#### DATA PROVIDED:
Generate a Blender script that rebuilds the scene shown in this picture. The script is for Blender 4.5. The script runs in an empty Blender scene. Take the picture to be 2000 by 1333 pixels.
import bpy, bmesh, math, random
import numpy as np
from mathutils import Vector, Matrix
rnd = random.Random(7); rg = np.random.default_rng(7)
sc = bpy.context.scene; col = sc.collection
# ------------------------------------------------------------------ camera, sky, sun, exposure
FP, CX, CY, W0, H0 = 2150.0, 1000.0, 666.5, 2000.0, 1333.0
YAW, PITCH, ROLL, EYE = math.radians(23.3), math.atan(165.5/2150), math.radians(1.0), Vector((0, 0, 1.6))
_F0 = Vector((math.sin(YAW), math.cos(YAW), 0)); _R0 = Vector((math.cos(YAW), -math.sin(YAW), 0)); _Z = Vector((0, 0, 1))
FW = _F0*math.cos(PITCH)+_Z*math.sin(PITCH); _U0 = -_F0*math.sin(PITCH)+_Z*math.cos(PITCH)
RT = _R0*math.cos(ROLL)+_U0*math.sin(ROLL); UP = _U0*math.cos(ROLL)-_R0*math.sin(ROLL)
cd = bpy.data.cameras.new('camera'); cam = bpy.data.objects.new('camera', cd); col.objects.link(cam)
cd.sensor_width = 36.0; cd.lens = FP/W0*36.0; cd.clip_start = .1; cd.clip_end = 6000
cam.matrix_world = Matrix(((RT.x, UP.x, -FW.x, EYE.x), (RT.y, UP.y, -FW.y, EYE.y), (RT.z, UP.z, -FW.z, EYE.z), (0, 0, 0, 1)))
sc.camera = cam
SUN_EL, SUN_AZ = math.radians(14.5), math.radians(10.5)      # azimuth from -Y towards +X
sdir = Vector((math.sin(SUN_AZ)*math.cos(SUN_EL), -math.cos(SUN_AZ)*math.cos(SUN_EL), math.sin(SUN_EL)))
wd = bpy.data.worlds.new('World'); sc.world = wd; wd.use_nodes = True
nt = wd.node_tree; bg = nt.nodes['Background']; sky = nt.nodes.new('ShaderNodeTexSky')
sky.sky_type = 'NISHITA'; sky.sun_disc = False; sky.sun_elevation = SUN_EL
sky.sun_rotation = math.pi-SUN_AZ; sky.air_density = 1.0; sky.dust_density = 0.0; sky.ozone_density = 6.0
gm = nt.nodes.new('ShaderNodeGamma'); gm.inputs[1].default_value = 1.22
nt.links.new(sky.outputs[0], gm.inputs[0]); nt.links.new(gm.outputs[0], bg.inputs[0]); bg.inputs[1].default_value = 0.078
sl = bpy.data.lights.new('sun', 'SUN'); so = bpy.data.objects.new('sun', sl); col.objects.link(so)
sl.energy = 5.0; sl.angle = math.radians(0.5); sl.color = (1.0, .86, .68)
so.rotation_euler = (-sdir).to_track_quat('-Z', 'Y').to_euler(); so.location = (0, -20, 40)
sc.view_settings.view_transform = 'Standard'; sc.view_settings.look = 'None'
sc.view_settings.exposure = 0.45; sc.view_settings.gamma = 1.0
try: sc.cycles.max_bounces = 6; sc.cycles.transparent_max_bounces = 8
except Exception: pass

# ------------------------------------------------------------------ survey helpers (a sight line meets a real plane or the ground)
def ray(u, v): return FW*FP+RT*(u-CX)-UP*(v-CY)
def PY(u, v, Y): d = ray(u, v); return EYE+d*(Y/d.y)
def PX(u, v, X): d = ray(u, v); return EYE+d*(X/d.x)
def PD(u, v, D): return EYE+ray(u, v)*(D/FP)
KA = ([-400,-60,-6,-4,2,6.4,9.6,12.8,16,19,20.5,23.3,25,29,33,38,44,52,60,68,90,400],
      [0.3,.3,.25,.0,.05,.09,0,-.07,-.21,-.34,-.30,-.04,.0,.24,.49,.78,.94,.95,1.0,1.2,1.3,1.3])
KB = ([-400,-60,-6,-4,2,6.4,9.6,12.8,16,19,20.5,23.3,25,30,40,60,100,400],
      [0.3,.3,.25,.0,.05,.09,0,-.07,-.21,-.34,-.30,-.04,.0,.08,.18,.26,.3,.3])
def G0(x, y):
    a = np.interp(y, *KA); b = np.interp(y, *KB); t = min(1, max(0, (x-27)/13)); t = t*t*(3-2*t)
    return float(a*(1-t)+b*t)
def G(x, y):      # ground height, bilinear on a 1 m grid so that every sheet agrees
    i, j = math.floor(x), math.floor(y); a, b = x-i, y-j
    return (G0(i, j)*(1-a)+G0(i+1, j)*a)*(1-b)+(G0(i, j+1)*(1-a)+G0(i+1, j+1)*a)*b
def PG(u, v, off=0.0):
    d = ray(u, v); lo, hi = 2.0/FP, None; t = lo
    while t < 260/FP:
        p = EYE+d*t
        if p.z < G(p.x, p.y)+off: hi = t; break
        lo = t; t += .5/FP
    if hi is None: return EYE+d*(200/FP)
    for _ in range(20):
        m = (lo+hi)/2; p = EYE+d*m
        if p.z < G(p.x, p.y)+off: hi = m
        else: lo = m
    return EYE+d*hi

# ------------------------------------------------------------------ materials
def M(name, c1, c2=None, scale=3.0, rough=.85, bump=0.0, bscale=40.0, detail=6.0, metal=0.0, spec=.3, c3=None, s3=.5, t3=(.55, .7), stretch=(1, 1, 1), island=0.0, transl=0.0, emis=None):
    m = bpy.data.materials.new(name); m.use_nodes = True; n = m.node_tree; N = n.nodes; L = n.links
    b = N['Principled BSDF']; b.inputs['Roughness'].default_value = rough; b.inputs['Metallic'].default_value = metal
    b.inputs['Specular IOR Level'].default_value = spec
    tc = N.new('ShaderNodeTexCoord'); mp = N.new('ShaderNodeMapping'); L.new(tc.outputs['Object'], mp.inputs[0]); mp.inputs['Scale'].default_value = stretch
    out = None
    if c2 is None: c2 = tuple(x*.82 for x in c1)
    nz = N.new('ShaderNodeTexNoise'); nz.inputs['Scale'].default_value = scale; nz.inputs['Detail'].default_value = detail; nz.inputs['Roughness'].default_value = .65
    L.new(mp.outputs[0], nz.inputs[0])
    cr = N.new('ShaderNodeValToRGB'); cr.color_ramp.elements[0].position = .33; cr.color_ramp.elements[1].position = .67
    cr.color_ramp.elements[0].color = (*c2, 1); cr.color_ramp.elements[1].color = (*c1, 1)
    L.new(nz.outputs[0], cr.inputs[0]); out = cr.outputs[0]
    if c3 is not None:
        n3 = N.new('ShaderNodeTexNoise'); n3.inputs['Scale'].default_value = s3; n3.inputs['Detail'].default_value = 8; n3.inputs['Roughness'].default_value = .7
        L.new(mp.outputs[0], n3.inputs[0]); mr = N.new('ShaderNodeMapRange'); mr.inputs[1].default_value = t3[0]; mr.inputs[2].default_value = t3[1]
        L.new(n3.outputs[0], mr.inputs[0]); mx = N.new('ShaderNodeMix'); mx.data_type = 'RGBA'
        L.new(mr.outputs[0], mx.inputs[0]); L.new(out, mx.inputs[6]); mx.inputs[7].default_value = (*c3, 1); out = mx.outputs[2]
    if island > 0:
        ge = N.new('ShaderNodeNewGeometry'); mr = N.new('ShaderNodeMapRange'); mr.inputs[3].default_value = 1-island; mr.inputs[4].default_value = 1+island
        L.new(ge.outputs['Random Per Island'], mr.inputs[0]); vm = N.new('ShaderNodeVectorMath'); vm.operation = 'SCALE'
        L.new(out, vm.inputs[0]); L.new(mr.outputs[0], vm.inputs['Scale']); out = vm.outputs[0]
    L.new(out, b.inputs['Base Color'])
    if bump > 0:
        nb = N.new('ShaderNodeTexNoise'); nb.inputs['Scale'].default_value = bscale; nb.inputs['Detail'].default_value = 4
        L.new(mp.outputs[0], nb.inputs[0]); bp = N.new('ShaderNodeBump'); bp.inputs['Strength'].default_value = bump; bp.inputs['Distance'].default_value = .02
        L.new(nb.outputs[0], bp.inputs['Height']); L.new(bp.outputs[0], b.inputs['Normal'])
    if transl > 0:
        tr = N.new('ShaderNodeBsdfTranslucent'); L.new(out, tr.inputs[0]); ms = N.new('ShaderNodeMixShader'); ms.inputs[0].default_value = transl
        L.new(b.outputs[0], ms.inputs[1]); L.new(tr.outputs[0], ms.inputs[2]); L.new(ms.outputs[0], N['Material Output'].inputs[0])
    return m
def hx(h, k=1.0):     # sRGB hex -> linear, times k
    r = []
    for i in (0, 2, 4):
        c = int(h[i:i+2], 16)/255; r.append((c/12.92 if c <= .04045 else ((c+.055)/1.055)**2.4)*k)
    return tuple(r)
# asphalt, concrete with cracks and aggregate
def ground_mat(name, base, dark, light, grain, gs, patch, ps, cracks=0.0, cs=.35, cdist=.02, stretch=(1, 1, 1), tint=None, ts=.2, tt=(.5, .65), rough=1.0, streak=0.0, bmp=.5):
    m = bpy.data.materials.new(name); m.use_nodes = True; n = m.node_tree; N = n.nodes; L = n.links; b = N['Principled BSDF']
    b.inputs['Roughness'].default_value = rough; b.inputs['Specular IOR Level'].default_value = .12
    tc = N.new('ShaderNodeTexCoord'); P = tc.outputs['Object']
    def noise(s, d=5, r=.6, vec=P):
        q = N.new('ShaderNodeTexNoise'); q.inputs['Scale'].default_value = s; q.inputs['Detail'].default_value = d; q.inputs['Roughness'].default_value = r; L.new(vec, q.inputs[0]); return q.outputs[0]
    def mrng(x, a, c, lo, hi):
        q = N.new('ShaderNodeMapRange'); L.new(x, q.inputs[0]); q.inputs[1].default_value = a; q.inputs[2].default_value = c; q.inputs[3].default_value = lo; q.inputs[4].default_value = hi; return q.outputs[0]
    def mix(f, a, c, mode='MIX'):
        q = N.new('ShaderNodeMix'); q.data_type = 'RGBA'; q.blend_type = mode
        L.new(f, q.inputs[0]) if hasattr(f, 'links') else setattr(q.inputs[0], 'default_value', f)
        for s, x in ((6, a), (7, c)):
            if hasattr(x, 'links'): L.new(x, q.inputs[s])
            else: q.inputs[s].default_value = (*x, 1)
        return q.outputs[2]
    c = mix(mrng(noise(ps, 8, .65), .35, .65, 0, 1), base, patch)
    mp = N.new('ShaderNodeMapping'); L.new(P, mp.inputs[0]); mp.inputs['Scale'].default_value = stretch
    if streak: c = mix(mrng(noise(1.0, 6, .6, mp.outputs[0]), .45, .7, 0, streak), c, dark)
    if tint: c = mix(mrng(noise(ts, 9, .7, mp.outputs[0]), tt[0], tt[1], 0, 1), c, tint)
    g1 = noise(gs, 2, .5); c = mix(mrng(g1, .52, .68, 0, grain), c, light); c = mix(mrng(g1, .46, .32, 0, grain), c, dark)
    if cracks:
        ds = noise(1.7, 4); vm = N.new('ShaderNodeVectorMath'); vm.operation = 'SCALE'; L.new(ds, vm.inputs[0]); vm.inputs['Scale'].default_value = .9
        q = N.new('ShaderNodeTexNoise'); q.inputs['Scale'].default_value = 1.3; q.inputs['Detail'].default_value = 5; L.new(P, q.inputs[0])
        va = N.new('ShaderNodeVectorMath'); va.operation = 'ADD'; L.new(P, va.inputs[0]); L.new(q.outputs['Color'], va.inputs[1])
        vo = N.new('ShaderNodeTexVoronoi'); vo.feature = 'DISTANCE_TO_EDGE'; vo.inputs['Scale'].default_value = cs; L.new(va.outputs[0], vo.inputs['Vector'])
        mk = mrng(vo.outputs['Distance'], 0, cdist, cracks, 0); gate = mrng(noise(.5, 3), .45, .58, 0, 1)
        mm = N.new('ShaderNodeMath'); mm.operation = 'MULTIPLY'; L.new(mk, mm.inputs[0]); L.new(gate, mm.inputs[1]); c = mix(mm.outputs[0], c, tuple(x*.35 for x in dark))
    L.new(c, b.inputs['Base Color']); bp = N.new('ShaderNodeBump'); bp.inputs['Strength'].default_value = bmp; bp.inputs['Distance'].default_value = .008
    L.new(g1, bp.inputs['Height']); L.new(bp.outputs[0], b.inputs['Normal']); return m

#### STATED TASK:
Look over the material above and show each line where "that" appears.

#### FULL ANSWER:
Generate a Blender script that rebuilds the scene shown in this picture. The script is for Blender 4.5. The script runs in an empty Blender scene. Take the picture to be 2000 by 1333 pixels.
def G(x, y):      # ground height, bilinear on a 1 m grid so that every sheet agrees